LES TEMPÊTES  FONT DE  LA PLACE À LA BIODIVERSITÉ
Une étude menée durant vingt ans par l’Institut fédéral de recherche suisse WSL démontre que les zones forestières touchées par les tempêtes présentent des opportunités inattendues pour la diversité des insectes.

Texte de Linda Zsindely, photos de Beat Wermelinger (WSL) 

Une tempête qui balaie la forêt peut représenter un bienfait pour la diversité des insectes, même si pareil évènement peut affecter les forestiers. Les arbres abattus et la végétation qui s’installe offrent une nourriture abondante et des habitats précieux pour de nombreux insectes et invertébrés. Leur diversité augmente considérablement dans les premières années qui suivent une tempête. Ce phénomène a été démontré par une étude menée à grande échelle sur deux décennies.

Avant les tempêtes d’hiver Vivian (1990) et Lothar (1999), les forestiers récupéraient le bois endommagé par la tempête pour, entre autres, minimiser les dégâts causés par les scolytes, récolter le bois abattu et restaurer une forme d’ordre. 

Les scientifiques ont cherché à savoir si laisser le bois mort sur place aurait un impact sur les insectes. Ils ont donc installé plusieurs types de pièges à insectes (voir encadré) sur un total de seize parcelles de chablis créés par Vivian et Lothar, ainsi que sur des parcelles témoins dans des sites forestiers comparables. Dans certaines zones de chablis, le bois abattu au sol avait été récupéré, tandis que d’autres étaient restées intactes. Au total, les chercheurs ont collecté plus de 500 000 individus appartenant à plus de 1600 espèces d’arthropodes, dont des insectes et des araignées. 

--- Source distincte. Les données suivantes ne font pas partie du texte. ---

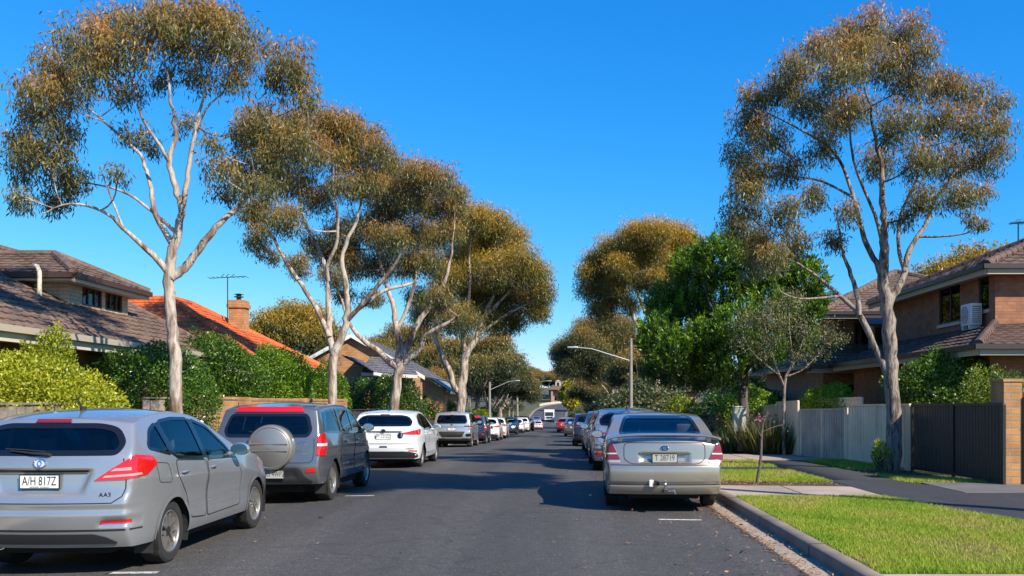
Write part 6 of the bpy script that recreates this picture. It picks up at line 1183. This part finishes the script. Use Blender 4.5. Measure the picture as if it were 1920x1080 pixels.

« La récolte des données a constitué un effort colossal, aboutissant à un ensemble de données unique au monde », a relevé Beat Wermelinger, auteur principal de l’étude publiée dans le Journal of Applied Ecology. Et de poursuivre : « Jamais des données sur les arthropodes n’avaient été collectées à intervalles réguliers pendant vingt ans après une perturbation écologique. Quelles que soient les conditions météorologiques – chaleur, neige ou pluie – une équipe de terrain se rendait chaque semaine sur les parcelles d’échantillonnage pour récupérer les insectes pris dans les pièges. Ils les ont ensuite triés en laboratoire, où des spécialistes les ont identifiés.»

Des stagiaires vident un piège combiné.

 

Davantage d’espèces menacées dans les zones de chablis intactes

Les scientifiques ne s’y attendaient pas, mais le nombre total d’espèces était comparable sur les parcelles de chablis récupérées et non récupérées. « Cela nous a surpris », déclare Wermelinger.

Cependant, la composition des espèces différait ; par exemple, certaines espèces spécialistes dépendantes du bois mort se trouvaient presque exclusivement dans les zones de chablis intactes. Une espèce sur dix n’a été retrouvée que sur les parcelles de chablis récupérés comparé à un cinquième des espèces exclusives aux parcelles de tempête non récupérées. Il s’agit notamment de la rhagie sycophante, Rhagium sycophanta, une espèce menacée, et Hoplitis villosa, une espèce d’abeille rare. Même vingt ans après les tempêtes, l’équipe de recherche a trouvé beaucoup plus d’espèces menacées sur les parcelles de chablis intactes que sur les parcelles récupérées. 

L’étude conclut donc que le bois mort créé par les tempêtes représente une ressource indispensable pour de nombreuses espèces d’insectes menacées.

Cela ne signifie toutefois pas que les surfaces de chablis ne doivent plus être récupérées du tout. Dans les forêts d’épicéas qui protègent des dangers naturels en montagne, le risque de propagation massive des scolytes doit toujours être pris en compte. Dans les forêts de feuillus ou mixtes, en revanche, les chercheurs recommandent une mosaïque de zones de chablis récupérées et non récupérées, ainsi que de zones forestières intactes, afin de maximiser la biodiversité.